Cuban settles on the lingo, eventually choosing “splog” as the new Internet word of the day. Personally, I’d have gone with “blam,” but who am I?
After Technorati’s Dave Sifry reported in March that nearly half of all blogs in the blogosphere are stagnant (not updated for six months or more), the proliferation of splogs (blams) is a reasonable surety due to free and easy setups.
This presents quite a challenge for blog search engines as well as they will have to scramble to develop algorithms especially efficient at filtering out bogus content.
Of course, bringing up the issue gives Cuban a chance to slam Google’s hosting service Blogger.com while praising IceRocket’s splog filtering capabilities.
“Blogger is by far the worst offender. Google seems to be working hard to adjust their relevancy indexes to exclude splog from having influence on search rankings, but they don’t seem to be doing anything more than removing reported splogs,” said Cuban.

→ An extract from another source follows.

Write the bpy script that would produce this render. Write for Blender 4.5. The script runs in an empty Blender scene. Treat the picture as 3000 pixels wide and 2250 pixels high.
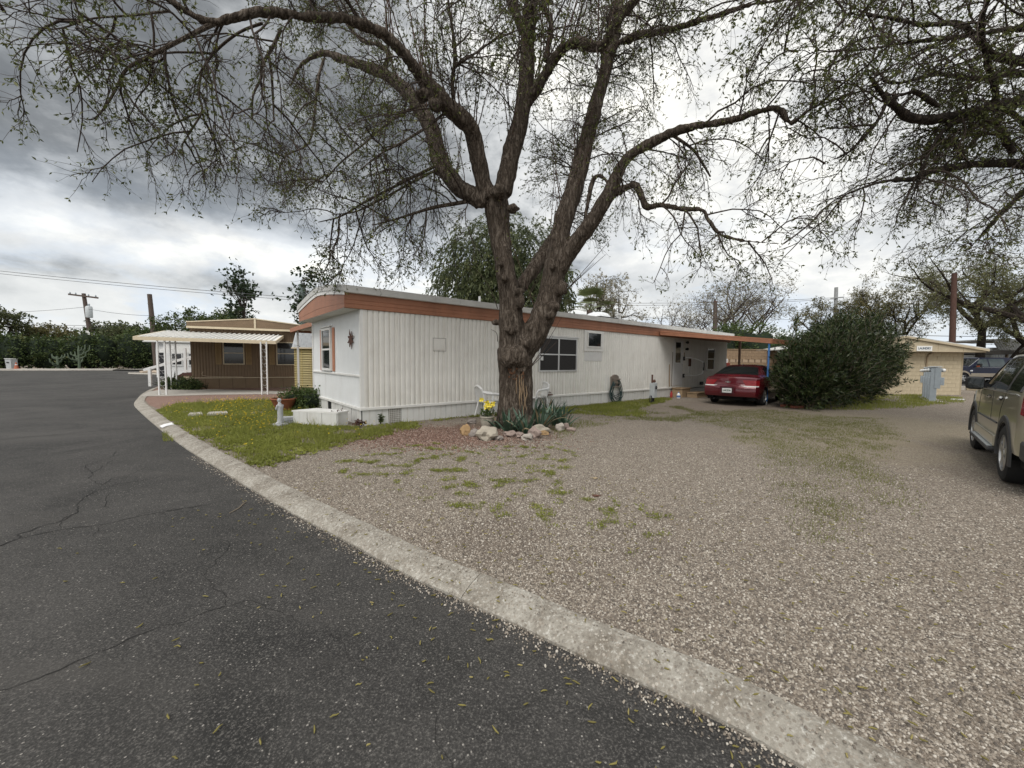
import bpy, bmesh, math, random
import numpy as np
from mathutils import Vector, Matrix, noise as mnoise

# ------------------------------------------------------------------ camera, sky, sun, exposure
SC = bpy.context.scene
COL = SC.collection
RNG = np.random.default_rng(7)
random.seed(7)
F_PX, CAM_H, PITCH, ROLL = 1150.0, 1.52, math.atan(67 / 1150.0), 0.010

cam = bpy.data.cameras.new('camera')
cam.sensor_width = 36.0
cam.lens = 36.0 * F_PX / 3000.0
cam.clip_start = 0.05
cam.clip_end = 3000.0
cam_o = bpy.data.objects.new('camera', cam)
COL.objects.link(cam_o)
fw = Vector((0, math.cos(PITCH), -math.sin(PITCH)))
r0 = Vector((1, 0, 0)); u0 = r0.cross(fw)
rt = r0 * math.cos(ROLL) + u0 * math.sin(ROLL)
up = u0 * math.cos(ROLL) - r0 * math.sin(ROLL)
cam_o.matrix_world = Matrix(((rt.x, up.x, -fw.x, 0), (rt.y, up.y, -fw.y, 0), (rt.z, up.z, -fw.z, CAM_H), (0, 0, 0, 1)))
SC.camera = cam_o

SUN_ELEV, SUN_BEARING = math.radians(56), math.radians(200)      # bearing clockwise from +Y
sun = bpy.data.lights.new('sun', 'SUN')
sun.energy = 1.5; sun.angle = math.radians(40); sun.color = (1.0, 0.965, 0.92)
sun_o = bpy.data.objects.new('sun', sun); COL.objects.link(sun_o)
sd = Vector((math.sin(SUN_BEARING) * math.cos(SUN_ELEV), math.cos(SUN_BEARING) * math.cos(SUN_ELEV), math.sin(SUN_ELEV)))
sun_o.rotation_euler = sd.to_track_quat('Z', 'Y').to_euler()
sun_o.location = sd * 60

SC.view_settings.view_transform = 'Standard'
SC.view_settings.look = 'None'
SC.view_settings.exposure = 0.82
SC.view_settings.gamma = 1.0
SC.view_settings.use_curve_mapping = False
SC.cycles.max_bounces = 6
SC.cycles.diffuse_bounces = 3
SC.cycles.glossy_bounces = 3
SC.cycles.transparent_max_bounces = 6
SC.cycles.use_denoising = True


class NT:
    """tiny helper around a node tree"""
    def __init__(self, tree):
        self.t = tree; self.n = tree.nodes; self.l = tree.links
    def add(self, typ, **kw):
        nd = self.n.new(typ)
        for k, v in kw.items():
            if k == 'inp':
                for kk, vv in v.items():
                    if isinstance(vv, bpy.types.NodeSocket): self.l.new(vv, nd.inputs[kk])
                    else: nd.inputs[kk].default_value = vv
            else: setattr(nd, k, v)
        return nd
    def math(self, op, a, b=None, c=None, clamp=False):
        nd = self.n.new('ShaderNodeMath'); nd.operation = op; nd.use_clamp = clamp
        for i, x in enumerate((a, b, c)):
            if x is None: continue
            if isinstance(x, bpy.types.NodeSocket): self.l.new(x, nd.inputs[i])
            else: nd.inputs[i].default_value = x
        return nd.outputs[0]
    def mix(self, fac, a, b, blend='MIX'):
        nd = self.n.new('ShaderNodeMix'); nd.data_type = 'RGBA'; nd.blend_type = blend
        for i, x in ((0, fac), (6, a), (7, b)):
            if isinstance(x, bpy.types.NodeSocket): self.l.new(x, nd.inputs[i])
            else: nd.inputs[i].default_value = (x if i == 0 else (*x[:3], 1))
        return nd.outputs[2]
    def ramp(self, fac, stops, interp='LINEAR'):
        nd = self.n.new('ShaderNodeValToRGB'); nd.color_ramp.interpolation = interp
        el = nd.color_ramp.elements
        while len(el) < len(stops): el.new(0.5)
        for e, (p, c) in zip(el, stops):
            e.position = p; e.color = (*c, 1) if len(c) == 3 else c
        self.l.new(fac, nd.inputs[0])
        return nd.outputs[0]
    def noise(self, vec, scale, detail=4, rough=.55, dist=0.0, out=0):
        nd = self.n.new('ShaderNodeTexNoise'); nd.noise_dimensions = '3D'
        nd.inputs['Scale'].default_value = scale; nd.inputs['Detail'].default_value = detail
        nd.inputs['Roughness'].default_value = rough; nd.inputs['Distortion'].default_value = dist
        if vec is not None: self.l.new(vec, nd.inputs['Vector'])
        return nd.outputs[out]
    def mapping(self, vec, loc=(0, 0, 0), scale=(1, 1, 1), rot=(0, 0, 0)):
        nd = self.n.new('ShaderNodeMapping'); self.l.new(vec, nd.inputs[0])
        nd.inputs[1].default_value = loc; nd.inputs[2].default_value = rot; nd.inputs[3].default_value = scale
        return nd.outputs[0]


def build_world():
    w = bpy.data.worlds.new('World'); SC.world = w; w.use_nodes = True
    t = NT(w.node_tree); t.n.clear()
    out = t.add('ShaderNodeOutputWorld'); bg = t.add('ShaderNodeBackground')
    t.l.new(bg.outputs[0], out.inputs[0])
    sky = t.add('ShaderNodeTexSky', sky_type='NISHITA', sun_disc=False)
    sky.sun_elevation = SUN_ELEV; sky.sun_rotation = SUN_BEARING
    blue = t.add('ShaderNodeVectorMath', operation='SCALE', inp={0: sky.outputs[0], 'Scale': 0.10}).outputs[0]
    d = t.add('ShaderNodeTexCoord').outputs['Generated']
    sep = t.add('ShaderNodeSeparateXYZ', inp={0: d}).outputs
    zc = t.math('MAXIMUM', sep[2], 0.0)
    den = t.math('ADD', zc, 0.16)
    px = t.math('DIVIDE', sep[0], den); py = t.math('DIVIDE', sep[1], den)
    pv = t.add('ShaderNodeCombineXYZ', inp={0: px, 1: py, 2: 0.0}).outputs[0]
    pv = t.mapping(pv, loc=(3.1, 1.7, 0.0))
    n1 = t.noise(pv, 0.55, 3, .5, 0.2)             # large cloud masses
    n2 = t.noise(t.mapping(d, loc=(.3, .1, .2), scale=(1, 1, 1.7)), 2.6, 6, .55, 0.15)              # billows
    n3 = t.noise(t.mapping(d, scale=(1, 1, 2.0)), 6.5, 7, .6, 0.1)
    v = t.math('ADD', t.math('MULTIPLY', n1, 0.28), t.math('ADD', t.math('MULTIPLY', n2, 0.42), t.math('MULTIPLY', n3, 0.36)))
    n4 = t.noise(t.mapping(d, loc=(1.3, .7, .1), scale=(1, 1, 1.8)), 14.0, 6, .62, .2)
    v = t.math('ADD', v, t.math('MULTIPLY', t.math('SUBTRACT', n4, .5), .10))
    v = t.math('MULTIPLY_ADD', t.math('SUBTRACT', v, .5), 1.32, .515)
    # the big dark cloud bank that hangs over the left of the view
    def blob(bear, elev, r_in, r_out, ax=1.0, ay=1.0):
        b, e = math.radians(bear), math.radians(elev)
        c = Vector((math.sin(b) * math.cos(e), math.cos(b) * math.cos(e), math.sin(e)))
        rgt = Vector((math.cos(b), -math.sin(b), 0)); upv = rgt.cross(c) * -1
        upv = c.cross(rgt) * -1
        dx = t.add('ShaderNodeVectorMath', operation='DOT_PRODUCT', inp={0: d, 1: rgt}).outputs['Value']
        dy0 = t.add('ShaderNodeVectorMath', operation='DOT_PRODUCT', inp={0: d, 1: upv}).outputs['Value']
        dc = t.add('ShaderNodeVectorMath', operation='DOT_PRODUCT', inp={0: d, 1: c}).outputs['Value']
        q = t.math('SQRT', t.math('ADD', t.math('POWER', t.math('ABSOLUTE', t.math('DIVIDE', dx, ax)), 2.0), t.math('POWER', t.math('ABSOLUTE', t.math('DIVIDE', dy0, ay)), 2.0)))
        wob = t.math('ADD', q, t.math('MULTIPLY', t.math('SUBTRACT', n3, 0.5), 0.55))
        wob = t.math('ADD', wob, t.math('MULTIPLY', t.math('SUBTRACT', n2, 0.5), 0.5))
        mr = t.add('ShaderNodeMapRange', interpolation_type='SMOOTHSTEP', inp={0: wob, 1: r_in, 2: r_out, 3: 1.0, 4: 0.0}).outputs[0]
        return t.math('MULTIPLY', mr, t.math('GREATER_THAN', dc, 0.0))
    dark = blob(-34, 26, 0.5, 1.2, .64, .27)
    dark2 = blob(-36, 8.6, 0.3, 1.1, .42, .030)
    dark3 = blob(44, 19, 0.2, 1.2, .30, .06)
    glow = blob(-36, 12.5, 0.1, 1.3, .42, .055)
    v = t.math('SUBTRACT', v, t.math('MULTIPLY', dark, 0.21))
    v = t.math('SUBTRACT', v, t.math('MULTIPLY', dark2, 0.11))
    v = t.math('SUBTRACT', v, t.math('MULTIPLY', dark3, 0.07))
    v = t.math('ADD', v, t.math('MULTIPLY', glow, 0.23))
    cl = t.ramp(v, [(0.18, (.085, .089, .090)), (0.30, (.150, .156, .158)), (0.40, (.29, .298, .300)), (0.48, (.42, .427, .425)), (0.57, (.50, .503, .495)), (0.66, (.64, .632, .595)), (0.76, (.92, .895, .79))])
    # thin breaks low over the horizon where pale blue shows
    gap = t.math('MULTIPLY', t.add('ShaderNodeMapRange', interpolation_type='SMOOTHSTEP', inp={0: t.noise(t.mapping(pv, loc=(5, 2, 3)), 0.9, 5, .6, .4), 1: .46, 2: .62, 3: 0.0, 4: 0.8}).outputs[0],
                 t.add('ShaderNodeMapRange', inp={0: zc, 1: .05, 2: .34, 3: 1.0, 4: 0.0}).outputs[0])
    col = t.mix(gap, cl, (.40, .46, .54))
    col = t.mix(0.06, col, blue)
    hz = t.add('ShaderNodeMapRange', inp={0: zc, 1: 0.0, 2: .11, 3: 0.5, 4: 0.0}).outputs[0]
    col = t.mix(hz, col, (.62, .64, .65))
    t.l.new(col, bg.inputs[0]); bg.inputs[1].default_value = 1.0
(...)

But he does make a valid point that it will become increasingly difficult for search algorithms to differentiate between legitimate blogs and splogs, which is bad news for the innocents who may be overlooked while being indexed.
Cuban suggests using an email system to verify when legitimate posts have been added similar to those used for comment spam (which Salsa Dave and I shall call “scam.” Dibs!).